“Olmak istediğine ulaşamayan, olduğunu ise kabullenmeyen ve bu ikisi arasında sürekli gidip gelenleri ülkesidir Türkiye.” derdi değerli bir hocam. İlk duyduğumda beni öfkelendiren bu tespit, şimdi en fazla makul bulduklarım arasında. Toplum olarak gösterdiğimiz bu anlamsız kibir silsilesi, bu değişimin en başat sebebidir belki de.
Geçtiğimiz günlerde Türkiye, çok önemli bir fotoğraf karesinde birleşti. Ben dâhil birçok kesimi heyecanlandıran ve umut veren ve tarihe Ahlatlıbel Zirvesi olarak geçen birlikteliğe aksi yönden de birçok tepki geldi. İktidar, kaybedenler kulübü olarak niteledi örneğin ancak gariptir ki kazanan psikolojisinden de oldukça uzak bir görüntü vermekteydiler. Sol görüşe mensup bazı kesimler ise bu kareyi yetersiz buldu. Bazıları ise çok daha sert eleştiriler yaptı. Ben yapılmış bu sert eleştirileri yapıcı bulmuyorum. Hatta biraz daha ileri giderek “kibirli” buluyorum.

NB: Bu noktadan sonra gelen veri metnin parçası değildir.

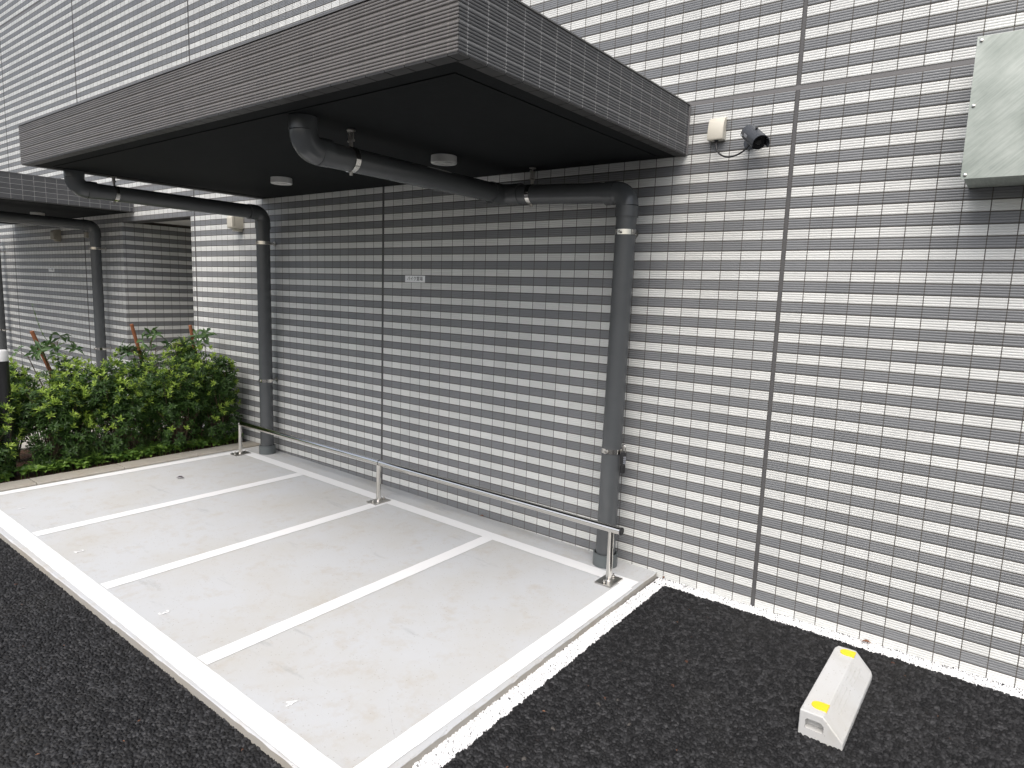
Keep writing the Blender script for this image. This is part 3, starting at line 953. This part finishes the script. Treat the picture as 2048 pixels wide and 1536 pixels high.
jb = thing('junction_cover', (-0.372, 0, 2.40), 'cream plastic junction cover with a black cable, left of the camera', 'junction box')
m = MB()
prof = [(-0.0005, 2.404), (-0.044, 2.404), (-0.046, 2.410), (-0.044, 2.45), (-0.037, 2.487), (-0.024, 2.508), (-0.010, 2.516), (-0.0005, 2.517)]
m.prism(prof, XM, -0.414, -0.334)
m.build('cover', 'beige', jb, smooth=True, bevel=0.002, angle=35)
m = MB(); m.tube([(-0.372, -0.022, 2.404), (-0.372, -0.022, 2.398)], 0.010, 16); m.build('cable_gland', 'rubber', jb)
cb = MB()
P0, P1, P2, P3 = Vector((-0.372, -0.022, 2.400)), Vector((-0.370, -0.05, 2.30)), Vector((-0.24, -0.09, 2.27)), A0+ax*0.055-upv*0.036
pts = []
for i in range(25):
    t = i/24; pts.append(P0*(1-t)**3+P1*3*t*(1-t)**2+P2*3*t*t*(1-t)+P3*t**3)
cb.tube(pts, 0.0042, 12)
tag(cb.build('cable', 'rubber', None, smooth=True), 'black cable hanging in a loop between cream cover and camera', 'cable')

# ================================================================== GALVANISED BOX
gb = thing('metal_box', (1.0, -0.13, 2.1), 'large galvanised metal box fixed high on the wall at the right edge', 'metal box')
GX0, GX1, GZ0, GZ1, GD_ = 0.722, 1.52, 2.098, 2.612, 0.262
m = MB(); m.box(GX0, GX1, -GD_, 0.0005, GZ0, GZ1); m.build('box_body', 'galv', gb, bevel=0.002)
m = MB(); m.box(GX0-0.010, GX1+0.010, -GD_-0.004, -GD_-0.0006, GZ0-0.002, GZ1+0.004); lid = m.build('cover_panel', 'galv', gb, bevel=0.001)
for x in (GX0+0.004, (GX0+GX1)/2, GX1-0.004):
    for z in (GZ0+0.012, (GZ0+GZ1)/2+0.01, GZ1-0.012):
        if abs(x-(GX0+GX1)/2) < 0.01 and abs(z-(GZ0+GZ1)/2) < 0.05: continue
        m = MB(); m.tube([(x, -GD_-0.004, z), (x, -GD_-0.007, z), (x, -GD_-0.0085, z)], [0.0068, 0.006, 0.003], 14)
        sub(m, 'screw', 'steel', lid, gb, smooth=True)

# ================================================================== WALL SIGNS
def sign(x0, x1, z0, z1, body, label, cat='sign', grp='parking bay signs'):
    t = thing('wall_sign', ((x0+x1)/2, 0, (z0+z1)/2), label, cat, grp)
    m = MB(); m.box(x0, x1, -0.0035, -0.0004, z0, z1); pl_ = m.build('plate', 'plate', t, bevel=0.0006)
    mt = Matrix.Translation(((x0+x1)/2, -0.0037, (z0+z1)/2)) @ Matrix.Rotation(math.radians(90), 4, 'X')
    text_mesh(body, 0.032, 'lettering', 'ink', mt, pl_, t, 0.0002)
sign(-2.666, -2.462, 1.650, 1.698, 'バイク置場', 'small white sign with Japanese lettering on the striped wall under the near canopy')
sign(-9.76, -9.56, 1.668, 1.716, 'バイク置場', 'tiny white sign on the wall under the far canopy')

# ================================================================== OUTLET BOXES
def hood_box(x0, x1, z0, z1, d, label, mat):
    t = thing('weatherproof_outlet', ((x0+x1)/2, 0, z0), label, 'outlet box', 'outlet boxes on the wall')
    m = MB(); m.prism([(-0.0005, z0), (-d*0.9, z0), (-d, z0+0.012), (-d, z1-0.03), (-d*0.85, z1-0.008), (-d*0.6, z1), (-0.0005, z1)], XM, x0, x1)
    m.build('outlet_cover', mat, t, smooth=True, bevel=0.003, angle=35)
    m = MB(); m.box(x0+0.010, x1-0.012, -d*0.62, -0.002, z0-0.022, z0-0.001); m.build('outlet_base', mat, t, bevel=0.003)
    m = MB(); xc = x1+0.0008; m.box(x1-0.001, xc+0.001, -d*0.80, -d*0.76, z0+0.02, z1-0.02); m.build('cover_seam', 'beige_dark', t)
hood_box(-4.915, -4.825, 2.095, 2.222, 0.112, 'beige outlet box on the sunlit striped wall left of the middle drain pipe', 'beige')
hood_box(-9.36, -9.24, 2.085, 2.215, 0.09, 'dull beige outlet box under the far canopy above the tiny sign', 'beige_dark')
kn = thing('wall_tap_cover', (-8.30, 0, 2.12), 'small beige cover fixed on the wall left of the far drain pipe', 'wall cover')
m = MB(); m.box(-8.36, -8.28, -0.05, -0.0005, 2.09, 2.16); m.build('cover', 'beige_dark', kn, bevel=0.006)

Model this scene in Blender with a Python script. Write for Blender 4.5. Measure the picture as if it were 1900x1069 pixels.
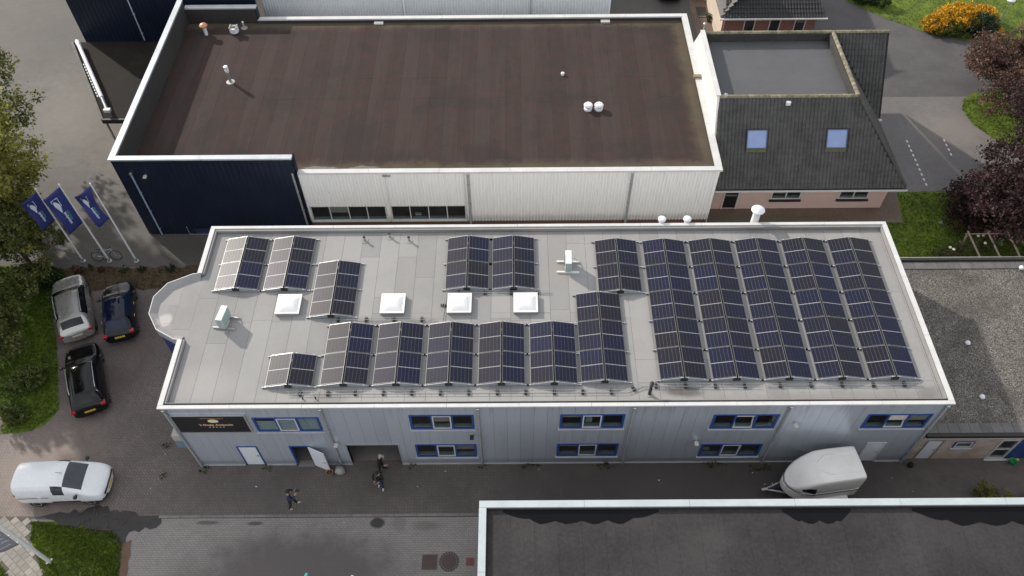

Çok basit bir gerçek ile karşı karşıyayız: ”Kazanmak zorundayız.” Ülkemiz ve geleceğimiz için başka bir şansımız belki de hiç olmayacak. En önemlisi ise; bu kazanımı sağlayacak olan birlikteliğin baş aktörü ise; sosyal demokratik bir sol parti olan Cumhuriyet Halk Partisi’dir. Tüm bu kazanımları takdir etmeden acımasızca eleştiri yapmak kabul edilebilir değil gerçekten. Türkiye, rant ve talana karşı mücadele etmeyi amaçlayan, kaybolan ülke prestijini geri getireceğini söyleyen bir oluşumla karşı karşıya. Biz ise geçmişin hesaplarını ortayı atıp makro kazanımlar değil mikro temizlikler peşindeyiz yine. Yine diyorum zira bize kaybettiren bakış açısı tam da budur! Ben kimsenin ne avukatı ne de sözcüsüyüm lakin geçmişte yapılan hatalara takılıp şimdiyi ve akabinde geleceği kaybetmek, akılla bağdaşan bir tutum olamaz. Bugün masada görmek istenilen HDP’nin geçmişte AKP ile ilişkisi olmadı mı?
Burada aslında sadece HDP’yi konuşarak tartışmayı kısırlaştırmak istemiyorum. TİP de bu süreçte oldukça önemli bir parti konumunda. Oy oranı ile çok fazla etki edemese de; gündeme getirdiği kavramlar ile ülke siyasetine önemli katkıları olacaktır. İlerleyen süreçte oluşturulan bu birlikteliğe TİP’in de diyalog yoluyla dâhil edileceğini umuyorum. Ancak HDP konusunda gözetilmesi gereken bir takım dengeler var. Partinin mevcutta başında bulunan şahısların da yapmış olduğu terörü destekleyen açıklama ve paylaşımlar da bu dengeleri gözetmeyi gerekli kılmakta maalesef. Siyasetin vicdandan önce bir realitesi, konjonktürü vardır. Bu durumlar göz ardı edilmezse Selahattin DEMİRTAŞ, Osman KAVALA gibi yanlış tutuklamaların önüne geçebiliriz.
Tarihimizde benzerlerine rastladığımız Ahlatlıbel Zirvesi, nihai değil ancak zaruri bir birlikteliktir. Birlikteliği yeni bir mücadele yöntemi olarak da adlandırabiliriz. Muhatabı ise tek adam rejimidir. Muhatabına karşı olumlu bir sonuç aldığında ise şüphesiz bütün partiler kendi yollarına devam edecektir. Tekrar etmekte fayda var; tarihimizde bunun gibi birlikteliklerin örnekleri vardır. Olumsuz bir sonuç alırsak ise kendi adıma mücadele etme azmi bulur muyum? Bilemiyorum. Ancak bu ihtimali düşünmek de istemiyorum. Zira böyle bir lüksüm yok.